Given information:
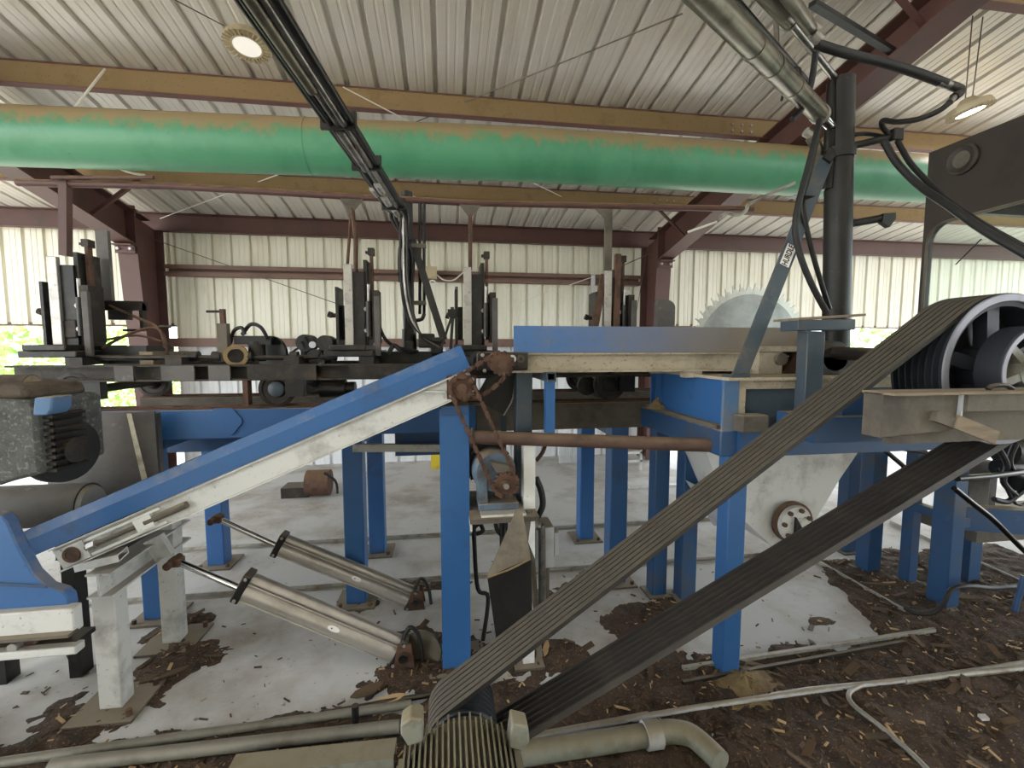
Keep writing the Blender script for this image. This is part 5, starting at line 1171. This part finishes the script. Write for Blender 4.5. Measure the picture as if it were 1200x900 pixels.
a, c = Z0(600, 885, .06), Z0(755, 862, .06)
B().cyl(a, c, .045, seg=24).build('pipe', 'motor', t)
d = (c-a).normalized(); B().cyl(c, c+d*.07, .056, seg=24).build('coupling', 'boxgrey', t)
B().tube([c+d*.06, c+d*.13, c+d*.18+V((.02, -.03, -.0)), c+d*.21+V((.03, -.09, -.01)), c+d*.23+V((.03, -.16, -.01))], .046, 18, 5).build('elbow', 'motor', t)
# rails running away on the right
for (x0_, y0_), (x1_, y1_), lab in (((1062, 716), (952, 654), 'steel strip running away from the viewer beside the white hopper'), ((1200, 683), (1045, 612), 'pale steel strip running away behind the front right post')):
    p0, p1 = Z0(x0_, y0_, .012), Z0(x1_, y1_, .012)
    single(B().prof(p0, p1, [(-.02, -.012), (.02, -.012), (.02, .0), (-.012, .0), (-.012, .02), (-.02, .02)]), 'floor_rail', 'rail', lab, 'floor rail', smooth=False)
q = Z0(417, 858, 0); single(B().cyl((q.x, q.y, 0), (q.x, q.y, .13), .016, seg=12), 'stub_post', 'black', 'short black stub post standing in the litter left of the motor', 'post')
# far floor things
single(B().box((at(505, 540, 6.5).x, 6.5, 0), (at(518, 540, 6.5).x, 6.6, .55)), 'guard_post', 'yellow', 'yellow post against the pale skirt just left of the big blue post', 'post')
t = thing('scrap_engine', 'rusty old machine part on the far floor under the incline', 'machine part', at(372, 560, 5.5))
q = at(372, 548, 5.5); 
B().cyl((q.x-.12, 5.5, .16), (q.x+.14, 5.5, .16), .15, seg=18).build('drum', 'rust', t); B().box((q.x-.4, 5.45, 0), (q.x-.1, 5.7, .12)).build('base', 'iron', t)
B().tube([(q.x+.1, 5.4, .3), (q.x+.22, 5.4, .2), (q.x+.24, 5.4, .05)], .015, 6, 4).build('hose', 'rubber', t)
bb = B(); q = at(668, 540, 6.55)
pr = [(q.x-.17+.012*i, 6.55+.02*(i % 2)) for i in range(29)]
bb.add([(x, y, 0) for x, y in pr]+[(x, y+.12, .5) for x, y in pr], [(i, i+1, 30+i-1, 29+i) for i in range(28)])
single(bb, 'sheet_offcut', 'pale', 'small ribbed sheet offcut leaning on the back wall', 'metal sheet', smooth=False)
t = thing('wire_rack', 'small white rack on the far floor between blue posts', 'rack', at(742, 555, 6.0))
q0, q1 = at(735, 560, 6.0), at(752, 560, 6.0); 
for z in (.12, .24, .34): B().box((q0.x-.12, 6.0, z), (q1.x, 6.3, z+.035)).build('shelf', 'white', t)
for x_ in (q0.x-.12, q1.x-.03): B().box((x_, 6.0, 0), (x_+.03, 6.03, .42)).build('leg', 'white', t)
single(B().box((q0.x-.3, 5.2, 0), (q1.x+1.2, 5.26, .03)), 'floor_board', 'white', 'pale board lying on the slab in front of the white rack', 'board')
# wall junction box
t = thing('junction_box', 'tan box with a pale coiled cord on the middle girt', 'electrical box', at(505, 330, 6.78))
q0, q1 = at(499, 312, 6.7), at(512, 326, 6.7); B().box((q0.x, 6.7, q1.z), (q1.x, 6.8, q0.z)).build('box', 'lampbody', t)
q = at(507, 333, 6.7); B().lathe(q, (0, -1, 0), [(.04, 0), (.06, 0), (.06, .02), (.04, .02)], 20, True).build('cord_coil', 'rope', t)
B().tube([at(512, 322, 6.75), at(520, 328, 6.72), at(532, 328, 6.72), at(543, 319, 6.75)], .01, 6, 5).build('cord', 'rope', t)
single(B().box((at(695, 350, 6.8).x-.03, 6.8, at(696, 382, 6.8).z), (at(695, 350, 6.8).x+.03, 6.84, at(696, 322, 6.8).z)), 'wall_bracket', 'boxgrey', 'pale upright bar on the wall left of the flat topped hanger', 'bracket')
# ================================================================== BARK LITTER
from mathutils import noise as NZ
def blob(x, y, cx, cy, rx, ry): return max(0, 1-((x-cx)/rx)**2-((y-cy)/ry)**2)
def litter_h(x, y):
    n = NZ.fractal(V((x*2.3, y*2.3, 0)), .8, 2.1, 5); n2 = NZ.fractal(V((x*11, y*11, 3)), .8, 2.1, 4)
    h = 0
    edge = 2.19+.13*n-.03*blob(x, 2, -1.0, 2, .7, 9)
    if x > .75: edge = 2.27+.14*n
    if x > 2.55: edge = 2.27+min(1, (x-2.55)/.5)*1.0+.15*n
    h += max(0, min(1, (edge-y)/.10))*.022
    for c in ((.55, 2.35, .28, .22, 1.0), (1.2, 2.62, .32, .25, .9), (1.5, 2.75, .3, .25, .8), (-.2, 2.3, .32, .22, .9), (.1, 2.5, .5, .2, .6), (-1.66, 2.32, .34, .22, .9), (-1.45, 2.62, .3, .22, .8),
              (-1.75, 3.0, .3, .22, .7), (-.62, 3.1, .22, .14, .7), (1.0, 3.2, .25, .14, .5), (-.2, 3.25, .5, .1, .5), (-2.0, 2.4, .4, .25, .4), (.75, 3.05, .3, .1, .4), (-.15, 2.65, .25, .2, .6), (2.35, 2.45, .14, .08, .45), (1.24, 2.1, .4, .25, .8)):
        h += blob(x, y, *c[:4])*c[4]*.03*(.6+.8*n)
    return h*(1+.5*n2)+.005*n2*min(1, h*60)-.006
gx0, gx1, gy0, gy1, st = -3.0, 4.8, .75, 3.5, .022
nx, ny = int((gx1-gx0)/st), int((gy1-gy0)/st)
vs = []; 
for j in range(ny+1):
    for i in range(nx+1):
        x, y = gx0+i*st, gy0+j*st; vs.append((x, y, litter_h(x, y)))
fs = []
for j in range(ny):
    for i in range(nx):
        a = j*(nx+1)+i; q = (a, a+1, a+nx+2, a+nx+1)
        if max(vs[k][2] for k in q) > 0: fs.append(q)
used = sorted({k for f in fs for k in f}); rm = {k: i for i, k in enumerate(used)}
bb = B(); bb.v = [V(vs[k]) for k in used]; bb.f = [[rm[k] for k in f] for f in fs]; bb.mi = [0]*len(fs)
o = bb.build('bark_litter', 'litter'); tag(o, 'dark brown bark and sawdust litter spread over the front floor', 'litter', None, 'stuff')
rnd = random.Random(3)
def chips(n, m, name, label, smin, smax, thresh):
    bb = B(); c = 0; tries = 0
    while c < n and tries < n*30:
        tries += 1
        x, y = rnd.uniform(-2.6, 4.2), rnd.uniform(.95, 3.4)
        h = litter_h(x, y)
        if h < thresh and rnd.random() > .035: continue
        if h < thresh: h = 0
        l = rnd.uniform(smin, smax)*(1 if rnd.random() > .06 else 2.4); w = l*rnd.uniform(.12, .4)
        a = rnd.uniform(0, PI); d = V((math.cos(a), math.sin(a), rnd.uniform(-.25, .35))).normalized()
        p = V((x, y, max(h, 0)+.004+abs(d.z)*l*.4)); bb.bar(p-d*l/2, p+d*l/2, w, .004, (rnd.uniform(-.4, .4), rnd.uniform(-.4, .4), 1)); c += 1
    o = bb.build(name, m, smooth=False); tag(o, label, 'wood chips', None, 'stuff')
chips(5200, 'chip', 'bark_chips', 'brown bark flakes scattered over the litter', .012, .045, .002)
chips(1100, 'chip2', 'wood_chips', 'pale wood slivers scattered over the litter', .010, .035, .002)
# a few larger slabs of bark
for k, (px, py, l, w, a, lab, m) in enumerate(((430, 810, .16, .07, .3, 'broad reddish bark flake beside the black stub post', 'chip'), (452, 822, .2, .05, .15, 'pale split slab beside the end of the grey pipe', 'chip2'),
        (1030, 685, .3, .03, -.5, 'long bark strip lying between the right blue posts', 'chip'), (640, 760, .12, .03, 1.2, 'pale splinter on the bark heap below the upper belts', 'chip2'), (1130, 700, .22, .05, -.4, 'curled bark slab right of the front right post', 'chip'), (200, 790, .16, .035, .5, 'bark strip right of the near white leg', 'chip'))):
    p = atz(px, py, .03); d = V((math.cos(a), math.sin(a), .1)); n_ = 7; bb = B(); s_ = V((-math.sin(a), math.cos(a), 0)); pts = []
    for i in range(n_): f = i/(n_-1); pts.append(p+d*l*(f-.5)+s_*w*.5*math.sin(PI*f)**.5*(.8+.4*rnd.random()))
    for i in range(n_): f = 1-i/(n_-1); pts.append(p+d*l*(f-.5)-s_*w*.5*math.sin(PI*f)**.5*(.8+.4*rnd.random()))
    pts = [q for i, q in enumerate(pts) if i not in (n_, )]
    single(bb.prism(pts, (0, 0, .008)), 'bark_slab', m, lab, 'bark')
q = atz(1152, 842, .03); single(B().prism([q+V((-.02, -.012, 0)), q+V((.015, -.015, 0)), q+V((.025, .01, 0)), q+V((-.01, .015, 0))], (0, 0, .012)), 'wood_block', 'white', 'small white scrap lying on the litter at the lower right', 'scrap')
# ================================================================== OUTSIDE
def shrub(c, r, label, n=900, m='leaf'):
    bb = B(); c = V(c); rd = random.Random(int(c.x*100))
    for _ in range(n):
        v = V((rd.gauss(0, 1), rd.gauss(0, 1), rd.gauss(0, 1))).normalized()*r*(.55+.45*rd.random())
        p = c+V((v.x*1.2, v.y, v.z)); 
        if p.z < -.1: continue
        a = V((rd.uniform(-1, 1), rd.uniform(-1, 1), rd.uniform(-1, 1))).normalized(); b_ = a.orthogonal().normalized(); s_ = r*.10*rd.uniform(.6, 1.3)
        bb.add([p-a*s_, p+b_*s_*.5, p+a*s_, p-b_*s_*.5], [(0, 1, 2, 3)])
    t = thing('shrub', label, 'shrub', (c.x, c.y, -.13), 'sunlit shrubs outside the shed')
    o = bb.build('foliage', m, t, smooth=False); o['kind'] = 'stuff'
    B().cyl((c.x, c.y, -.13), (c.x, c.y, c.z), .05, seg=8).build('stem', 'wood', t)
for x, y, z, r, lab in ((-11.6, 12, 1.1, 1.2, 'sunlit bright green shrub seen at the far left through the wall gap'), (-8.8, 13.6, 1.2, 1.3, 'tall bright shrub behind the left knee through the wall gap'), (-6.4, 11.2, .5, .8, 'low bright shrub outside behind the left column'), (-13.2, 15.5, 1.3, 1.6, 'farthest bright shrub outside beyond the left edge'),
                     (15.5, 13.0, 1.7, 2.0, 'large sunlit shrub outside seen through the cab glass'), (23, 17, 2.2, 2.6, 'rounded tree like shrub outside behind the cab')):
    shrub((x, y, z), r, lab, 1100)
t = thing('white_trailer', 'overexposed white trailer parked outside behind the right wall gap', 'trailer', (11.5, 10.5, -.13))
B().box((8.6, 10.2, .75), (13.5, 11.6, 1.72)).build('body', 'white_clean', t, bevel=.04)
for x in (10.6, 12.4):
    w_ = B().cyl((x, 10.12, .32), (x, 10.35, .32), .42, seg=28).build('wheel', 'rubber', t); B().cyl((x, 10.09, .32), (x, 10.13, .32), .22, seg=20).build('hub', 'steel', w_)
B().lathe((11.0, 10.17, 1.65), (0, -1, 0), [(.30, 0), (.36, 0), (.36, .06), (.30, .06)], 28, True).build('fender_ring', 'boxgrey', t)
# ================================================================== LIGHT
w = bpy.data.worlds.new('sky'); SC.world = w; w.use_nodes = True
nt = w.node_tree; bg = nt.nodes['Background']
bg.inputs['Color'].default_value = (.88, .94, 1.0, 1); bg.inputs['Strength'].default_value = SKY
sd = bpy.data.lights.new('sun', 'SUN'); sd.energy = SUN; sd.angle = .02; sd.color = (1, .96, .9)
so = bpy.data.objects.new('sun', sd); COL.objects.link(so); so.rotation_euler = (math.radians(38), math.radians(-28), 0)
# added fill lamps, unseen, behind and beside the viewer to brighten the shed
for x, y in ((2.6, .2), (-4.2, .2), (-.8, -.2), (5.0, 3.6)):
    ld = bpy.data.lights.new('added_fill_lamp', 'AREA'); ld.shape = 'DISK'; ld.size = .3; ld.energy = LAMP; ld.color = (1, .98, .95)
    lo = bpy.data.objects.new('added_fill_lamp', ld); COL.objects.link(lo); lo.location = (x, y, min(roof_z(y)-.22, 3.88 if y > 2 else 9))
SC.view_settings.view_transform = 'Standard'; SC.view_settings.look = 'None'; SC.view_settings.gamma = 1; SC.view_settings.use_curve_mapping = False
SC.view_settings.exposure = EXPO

Exercise:
Scan the material above for the string "part" and return the lines that hold it.

Final answer:
Keep writing the Blender script for this image. This is part 5, starting at line 1171. This part finishes the script. Write for Blender 4.5. Measure the picture as if it were 1200x900 pixels.
t = thing('scrap_engine', 'rusty old machine part on the far floor under the incline', 'machine part', at(372, 560, 5.5))